Rajpal Singh sweltered on his routes, delivering hundreds of packages every day for Amazon to homes on twisty dirt roads in the hills and valleys surrounding Lancaster and Palmdale, California. Temperatures in his van commonly climbed above 100 degrees.

The $19.75 hourly wage Singh said he was paid by Battle-Tested Strategies, a delivery company that counted Amazon as its only client, didn't make up for the grind of the job.

"None of us felt we were being paid fairly," Singh said of other drivers at the company. "That's barely a living wage. Anyone who lives in L.A. County knows the truth, that most of us are going around figuring out which bills we are going to pay, how we are going to make sure there's food on our table."

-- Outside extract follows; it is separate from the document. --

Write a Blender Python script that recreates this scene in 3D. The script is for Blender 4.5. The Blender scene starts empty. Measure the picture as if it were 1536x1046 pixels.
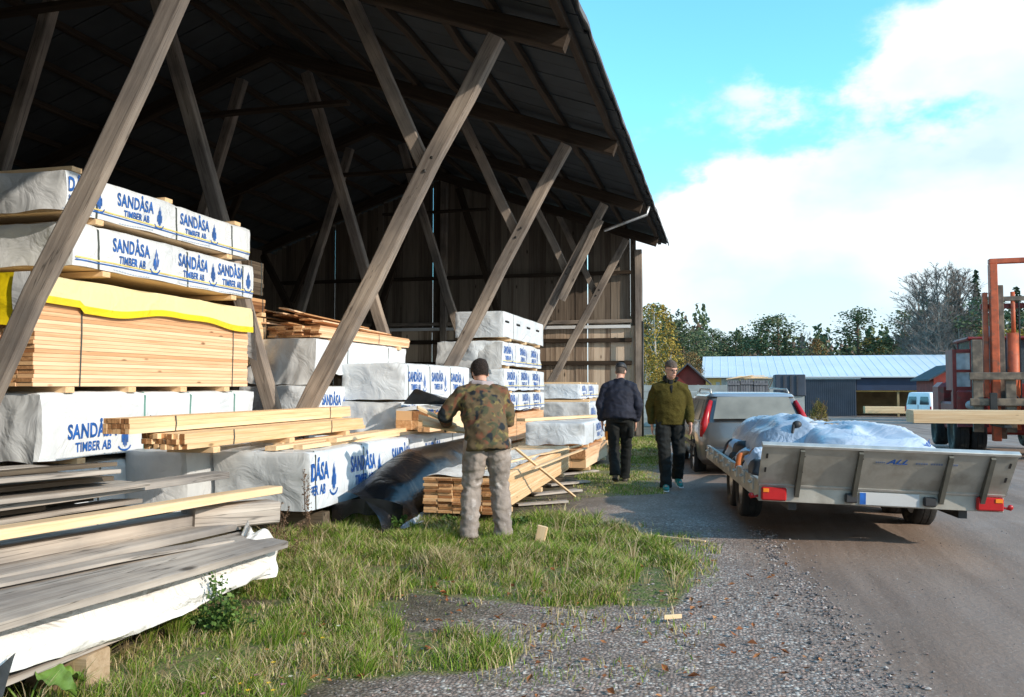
import bpy, bmesh, math, random
import numpy as np
from mathutils import Vector, Matrix, noise
R = math.radians
sc = bpy.context.scene
COL = sc.collection
# ---------------------------------------------------------------- camera, sky, sun, exposure
CAM_H = 1.42
cam_d = bpy.data.cameras.new("camera"); cam = bpy.data.objects.new("camera", cam_d); COL.objects.link(cam)
cam_d.sensor_width = 36.0; cam_d.lens = 29.3; cam_d.clip_end = 3000; cam_d.clip_start = 0.05
cam.location = (0, 0, CAM_H); cam.rotation_euler = (R(92.61), 0, R(14.1))
sc.camera = cam
SUN_EL, SUN_AZ = R(26), R(-21)           # azimuth measured from +X, anticlockwise
sd = Vector((math.cos(SUN_AZ)*math.cos(SUN_EL), math.sin(SUN_AZ)*math.cos(SUN_EL), math.sin(SUN_EL)))
sun_d = bpy.data.lights.new("sun", 'SUN'); sun_d.energy = 2.85; sun_d.angle = R(0.8); sun_d.color = (1.0, 0.87, 0.72)
sun = bpy.data.objects.new("sun", sun_d); COL.objects.link(sun)
sun.rotation_euler = sd.to_track_quat('Z', 'Y').to_euler(); sun.location = (20, -5, 20)
w = bpy.data.worlds.new("World"); sc.world = w; w.use_nodes = True
wn, wl = w.node_tree.nodes, w.node_tree.links
for n in list(wn): wn.remove(n)
def N(nodes, t, **kw):
    n = nodes.new(t)
    for k, v in kw.items():
        if hasattr(n, k): setattr(n, k, v)
        else: n.inputs[k].default_value = v
    return n
def math_n(nodes, links, op, a, b=None, c=None, clamp=False):
    m = nodes.new('ShaderNodeMath'); m.operation = op; m.use_clamp = clamp
    for i, x in enumerate((a, b, c)):
        if x is None: continue
        if isinstance(x, (int, float)): m.inputs[i].default_value = x
        else: links.new(x, m.inputs[i])
    return m.outputs[0]
sky = N(wn, 'ShaderNodeTexSky', sky_type='NISHITA', sun_disc=False, sun_elevation=SUN_EL,
        sun_rotation=math.pi/2 - SUN_AZ, air_density=1.0, dust_density=0.6, ozone_density=2.0, altitude=50)
tint = N(wn, 'ShaderNodeMix', data_type='RGBA', blend_type='MULTIPLY')
tint.inputs[0].default_value = 1.0; tint.inputs[7].default_value = (1.45, 2.75, 2.75, 1)
wl.new(sky.outputs[0], tint.inputs[6])
tc = N(wn, 'ShaderNodeTexCoord'); sep = N(wn, 'ShaderNodeSeparateXYZ'); wl.new(tc.outputs['Generated'], sep.inputs[0])
X, Y, Z = sep.outputs
mp = N(wn, 'ShaderNodeMapping'); mp.inputs['Scale'].default_value = (1, 1, 1.7); mp.inputs['Location'].default_value = (3.1, 0.4, 7.3)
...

Fed up, Singh and other drivers banded together. They demanded better working conditions and later took steps toward unionizing. Not long after Amazon officials got wind of the agitation, the retail giant canceled its contract with the company, forcing it to close and putting Singh and the others out of work.

Until getting laid off, Singh was part of an army of drivers who make up the backbone of Amazon, a juggernaut that totaled nearly $575 billion in revenue last year. A ubiquitous presence on city, suburban and country roads across the U.S., they race daily in a nonstop push to keep pace with the insatiable demand for doorstep delivery that Amazon itself helped create.